▸ Objective:
Copy out each line below exactly as it appears.

▸ Data section:
— Start —
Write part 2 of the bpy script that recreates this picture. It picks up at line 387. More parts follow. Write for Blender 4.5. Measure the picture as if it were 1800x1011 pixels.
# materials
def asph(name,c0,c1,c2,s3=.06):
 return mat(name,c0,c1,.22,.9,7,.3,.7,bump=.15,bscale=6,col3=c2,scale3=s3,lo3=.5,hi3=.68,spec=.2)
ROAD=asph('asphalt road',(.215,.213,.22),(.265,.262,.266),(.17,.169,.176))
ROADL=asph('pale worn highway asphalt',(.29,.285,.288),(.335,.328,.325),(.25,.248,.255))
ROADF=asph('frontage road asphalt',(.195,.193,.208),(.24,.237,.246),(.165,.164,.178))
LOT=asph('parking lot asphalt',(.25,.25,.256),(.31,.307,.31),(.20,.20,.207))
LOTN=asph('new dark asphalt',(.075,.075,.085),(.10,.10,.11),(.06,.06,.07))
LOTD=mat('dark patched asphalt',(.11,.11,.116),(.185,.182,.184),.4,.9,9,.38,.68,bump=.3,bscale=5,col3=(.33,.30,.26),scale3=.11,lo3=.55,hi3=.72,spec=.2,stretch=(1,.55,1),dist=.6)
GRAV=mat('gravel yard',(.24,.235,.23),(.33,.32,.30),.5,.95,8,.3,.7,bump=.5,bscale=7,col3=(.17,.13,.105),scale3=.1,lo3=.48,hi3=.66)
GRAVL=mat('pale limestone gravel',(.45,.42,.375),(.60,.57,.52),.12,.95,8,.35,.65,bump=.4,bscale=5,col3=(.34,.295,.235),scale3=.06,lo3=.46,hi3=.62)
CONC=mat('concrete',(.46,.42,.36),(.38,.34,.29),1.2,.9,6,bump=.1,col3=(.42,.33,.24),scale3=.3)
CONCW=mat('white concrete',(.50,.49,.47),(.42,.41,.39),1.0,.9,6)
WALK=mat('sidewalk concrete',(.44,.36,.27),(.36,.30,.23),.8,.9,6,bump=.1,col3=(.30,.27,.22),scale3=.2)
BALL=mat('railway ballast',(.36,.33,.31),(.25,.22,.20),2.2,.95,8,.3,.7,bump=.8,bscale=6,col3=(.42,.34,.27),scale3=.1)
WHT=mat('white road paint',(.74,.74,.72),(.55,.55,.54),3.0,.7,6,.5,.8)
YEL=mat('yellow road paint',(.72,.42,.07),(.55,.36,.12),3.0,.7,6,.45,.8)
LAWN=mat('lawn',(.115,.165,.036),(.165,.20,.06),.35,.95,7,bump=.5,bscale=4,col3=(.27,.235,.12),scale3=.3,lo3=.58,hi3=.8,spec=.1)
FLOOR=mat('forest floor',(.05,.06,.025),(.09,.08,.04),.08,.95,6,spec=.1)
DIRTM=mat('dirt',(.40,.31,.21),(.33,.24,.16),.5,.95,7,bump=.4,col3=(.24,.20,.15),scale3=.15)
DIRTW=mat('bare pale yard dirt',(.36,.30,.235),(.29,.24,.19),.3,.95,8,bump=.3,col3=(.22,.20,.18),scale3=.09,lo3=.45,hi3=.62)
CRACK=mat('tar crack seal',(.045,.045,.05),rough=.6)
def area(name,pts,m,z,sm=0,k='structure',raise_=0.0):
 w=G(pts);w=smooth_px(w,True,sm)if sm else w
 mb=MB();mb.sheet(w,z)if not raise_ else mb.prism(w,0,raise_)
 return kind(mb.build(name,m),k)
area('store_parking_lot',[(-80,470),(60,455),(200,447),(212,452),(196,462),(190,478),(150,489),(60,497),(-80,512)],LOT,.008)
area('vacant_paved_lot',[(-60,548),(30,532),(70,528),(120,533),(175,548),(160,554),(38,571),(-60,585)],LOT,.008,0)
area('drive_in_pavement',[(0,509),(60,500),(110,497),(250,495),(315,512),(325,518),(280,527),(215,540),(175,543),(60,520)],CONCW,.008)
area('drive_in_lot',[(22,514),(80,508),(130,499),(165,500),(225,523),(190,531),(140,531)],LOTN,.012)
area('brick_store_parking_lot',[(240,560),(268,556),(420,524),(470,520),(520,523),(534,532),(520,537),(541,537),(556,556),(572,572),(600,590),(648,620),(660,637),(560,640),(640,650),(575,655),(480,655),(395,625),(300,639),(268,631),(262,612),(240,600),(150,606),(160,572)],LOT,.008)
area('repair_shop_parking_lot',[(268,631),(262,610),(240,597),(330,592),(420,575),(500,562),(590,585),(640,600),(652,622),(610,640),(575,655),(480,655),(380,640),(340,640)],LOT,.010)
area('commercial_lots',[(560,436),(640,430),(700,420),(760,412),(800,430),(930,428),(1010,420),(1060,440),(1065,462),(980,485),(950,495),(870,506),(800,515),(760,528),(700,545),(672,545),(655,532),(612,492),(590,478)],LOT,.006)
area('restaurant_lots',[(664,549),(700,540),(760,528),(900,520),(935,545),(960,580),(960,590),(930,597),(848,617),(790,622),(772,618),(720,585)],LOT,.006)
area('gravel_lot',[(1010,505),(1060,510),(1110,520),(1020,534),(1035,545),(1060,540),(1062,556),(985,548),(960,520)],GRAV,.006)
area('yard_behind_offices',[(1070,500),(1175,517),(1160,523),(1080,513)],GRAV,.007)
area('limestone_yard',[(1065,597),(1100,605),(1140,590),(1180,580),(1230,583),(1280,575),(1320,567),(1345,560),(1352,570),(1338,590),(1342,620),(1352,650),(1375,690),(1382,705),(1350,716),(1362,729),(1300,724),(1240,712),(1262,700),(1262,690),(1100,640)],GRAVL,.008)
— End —
▸ Worked answer:
Write part 2 of the bpy script that recreates this picture. It picks up at line 387. More parts follow. Write for Blender 4.5. Measure the picture as if it were 1800x1011 pixels.
# materials
def asph(name,c0,c1,c2,s3=.06):
 return mat(name,c0,c1,.22,.9,7,.3,.7,bump=.15,bscale=6,col3=c2,scale3=s3,lo3=.5,hi3=.68,spec=.2)
ROAD=asph('asphalt road',(.215,.213,.22),(.265,.262,.266),(.17,.169,.176))
ROADL=asph('pale worn highway asphalt',(.29,.285,.288),(.335,.328,.325),(.25,.248,.255))
ROADF=asph('frontage road asphalt',(.195,.193,.208),(.24,.237,.246),(.165,.164,.178))
LOT=asph('parking lot asphalt',(.25,.25,.256),(.31,.307,.31),(.20,.20,.207))
LOTN=asph('new dark asphalt',(.075,.075,.085),(.10,.10,.11),(.06,.06,.07))
LOTD=mat('dark patched asphalt',(.11,.11,.116),(.185,.182,.184),.4,.9,9,.38,.68,bump=.3,bscale=5,col3=(.33,.30,.26),scale3=.11,lo3=.55,hi3=.72,spec=.2,stretch=(1,.55,1),dist=.6)
GRAV=mat('gravel yard',(.24,.235,.23),(.33,.32,.30),.5,.95,8,.3,.7,bump=.5,bscale=7,col3=(.17,.13,.105),scale3=.1,lo3=.48,hi3=.66)
GRAVL=mat('pale limestone gravel',(.45,.42,.375),(.60,.57,.52),.12,.95,8,.35,.65,bump=.4,bscale=5,col3=(.34,.295,.235),scale3=.06,lo3=.46,hi3=.62)
CONC=mat('concrete',(.46,.42,.36),(.38,.34,.29),1.2,.9,6,bump=.1,col3=(.42,.33,.24),scale3=.3)
CONCW=mat('white concrete',(.50,.49,.47),(.42,.41,.39),1.0,.9,6)
WALK=mat('sidewalk concrete',(.44,.36,.27),(.36,.30,.23),.8,.9,6,bump=.1,col3=(.30,.27,.22),scale3=.2)
BALL=mat('railway ballast',(.36,.33,.31),(.25,.22,.20),2.2,.95,8,.3,.7,bump=.8,bscale=6,col3=(.42,.34,.27),scale3=.1)
WHT=mat('white road paint',(.74,.74,.72),(.55,.55,.54),3.0,.7,6,.5,.8)
YEL=mat('yellow road paint',(.72,.42,.07),(.55,.36,.12),3.0,.7,6,.45,.8)
LAWN=mat('lawn',(.115,.165,.036),(.165,.20,.06),.35,.95,7,bump=.5,bscale=4,col3=(.27,.235,.12),scale3=.3,lo3=.58,hi3=.8,spec=.1)
FLOOR=mat('forest floor',(.05,.06,.025),(.09,.08,.04),.08,.95,6,spec=.1)
DIRTM=mat('dirt',(.40,.31,.21),(.33,.24,.16),.5,.95,7,bump=.4,col3=(.24,.20,.15),scale3=.15)
DIRTW=mat('bare pale yard dirt',(.36,.30,.235),(.29,.24,.19),.3,.95,8,bump=.3,col3=(.22,.20,.18),scale3=.09,lo3=.45,hi3=.62)
CRACK=mat('tar crack seal',(.045,.045,.05),rough=.6)
def area(name,pts,m,z,sm=0,k='structure',raise_=0.0):
 w=G(pts);w=smooth_px(w,True,sm)if sm else w
 mb=MB();mb.sheet(w,z)if not raise_ else mb.prism(w,0,raise_)
 return kind(mb.build(name,m),k)
area('store_parking_lot',[(-80,470),(60,455),(200,447),(212,452),(196,462),(190,478),(150,489),(60,497),(-80,512)],LOT,.008)
area('vacant_paved_lot',[(-60,548),(30,532),(70,528),(120,533),(175,548),(160,554),(38,571),(-60,585)],LOT,.008,0)
area('drive_in_pavement',[(0,509),(60,500),(110,497),(250,495),(315,512),(325,518),(280,527),(215,540),(175,543),(60,520)],CONCW,.008)
area('drive_in_lot',[(22,514),(80,508),(130,499),(165,500),(225,523),(190,531),(140,531)],LOTN,.012)
area('brick_store_parking_lot',[(240,560),(268,556),(420,524),(470,520),(520,523),(534,532),(520,537),(541,537),(556,556),(572,572),(600,590),(648,620),(660,637),(560,640),(640,650),(575,655),(480,655),(395,625),(300,639),(268,631),(262,612),(240,600),(150,606),(160,572)],LOT,.008)
area('repair_shop_parking_lot',[(268,631),(262,610),(240,597),(330,592),(420,575),(500,562),(590,585),(640,600),(652,622),(610,640),(575,655),(480,655),(380,640),(340,640)],LOT,.010)
area('commercial_lots',[(560,436),(640,430),(700,420),(760,412),(800,430),(930,428),(1010,420),(1060,440),(1065,462),(980,485),(950,495),(870,506),(800,515),(760,528),(700,545),(672,545),(655,532),(612,492),(590,478)],LOT,.006)
area('restaurant_lots',[(664,549),(700,540),(760,528),(900,520),(935,545),(960,580),(960,590),(930,597),(848,617),(790,622),(772,618),(720,585)],LOT,.006)
area('gravel_lot',[(1010,505),(1060,510),(1110,520),(1020,534),(1035,545),(1060,540),(1062,556),(985,548),(960,520)],GRAV,.006)
area('yard_behind_offices',[(1070,500),(1175,517),(1160,523),(1080,513)],GRAV,.007)
area('limestone_yard',[(1065,597),(1100,605),(1140,590),(1180,580),(1230,583),(1280,575),(1320,567),(1345,560),(1352,570),(1338,590),(1342,620),(1352,650),(1375,690),(1382,705),(1350,716),(1362,729),(1300,724),(1240,712),(1262,700),(1262,690),(1100,640)],GRAVL,.008)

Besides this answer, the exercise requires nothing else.